Our ship’s captain has an agenda and the dominant force of personality to keep order among our unruly crew. Other ambitions are at play here. What is the vessel that keeps shadowing and dropping them, shadowing and dropping them? As well as seeking John’s killer and avoiding being captured and hung by the Crown there’s a further puzzle to solve. What object has been stolen from the captain, which has provoked his rage?

It’s a great setting and while I can’t vouch for the authenticity of the boat and whether Goble nails all the details of the everyday routine on a sailing vessel in the early 18th century, it seemed real enough to me.  The confines of the ship makes for a tense and claustrophobic read.

John is an interesting character, brave in battle, loyal to a fault and with a back story that is hinted at, but never fully explored – a wife and child on dry land that have somehow become separated from each other. (I think she was his wife?) A further book or two may fill in those gaps, hopefully.

I really enjoyed this one and it’s quite unlike anything I’ve previously read. I think the last book I read that featured the high seas was a Carl Hiaasen book where a scheming husband flipped his wife overboard, assuming he was rid of a great burden. We have a totally different nautical mystery here.

4 from 5

The Bloody Black Flag is Steve Goble’s first book.

He has a website here.

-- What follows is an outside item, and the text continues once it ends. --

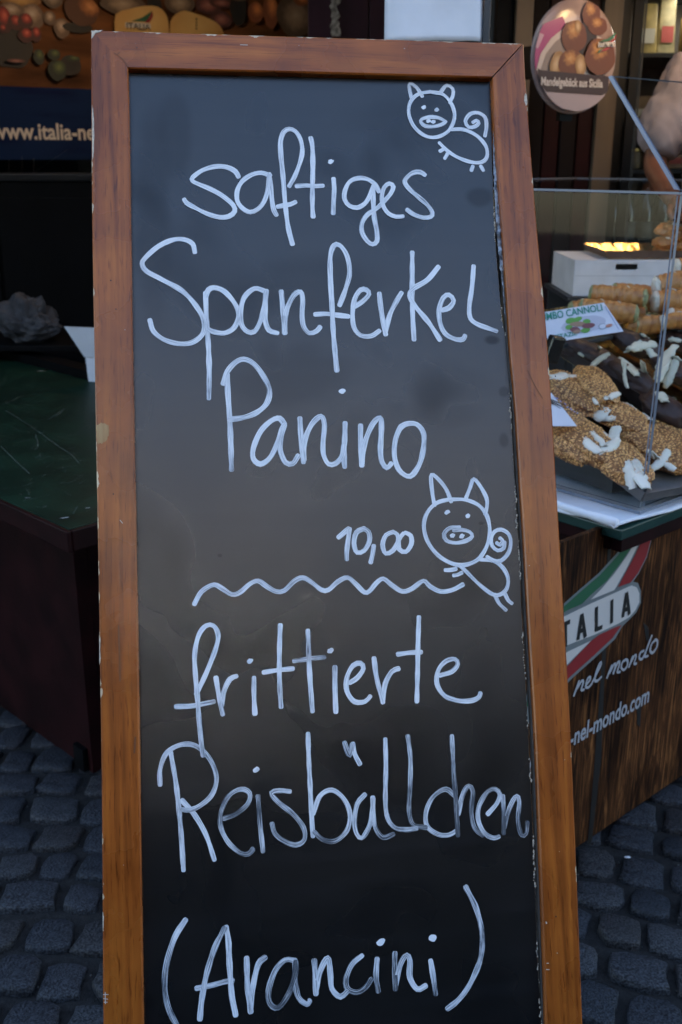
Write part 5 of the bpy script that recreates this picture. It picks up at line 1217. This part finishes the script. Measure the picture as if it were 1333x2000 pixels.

Facebook page here and is on Twitter - @Steve_Goble

Read in October, 2017
Published – 2017
Page count – 240
Source – review copy from publisher, Seventh Street Books
Format - Kindle


  1. It certainly sounds as though there's plenty to like here, Co. It's an interesting context for a story. And I can imagine that being on board the ship adds to the claustrophobia, as you say. Intriguing...

    1. Margot, hats off to the author for writing something a bit "out of the box." It's an interesting premise for a tale. I'll be curious to see how he can mix it up next time around without repeating elements.

  2. Interesting idea, a pirate mystery. Just the unique idea should make the series successful.

    1. Yes, not your usual setting for a murder mystery.

  3. Pirate noir! Love the sound of this, I always have a soft spot for pirates and their stories.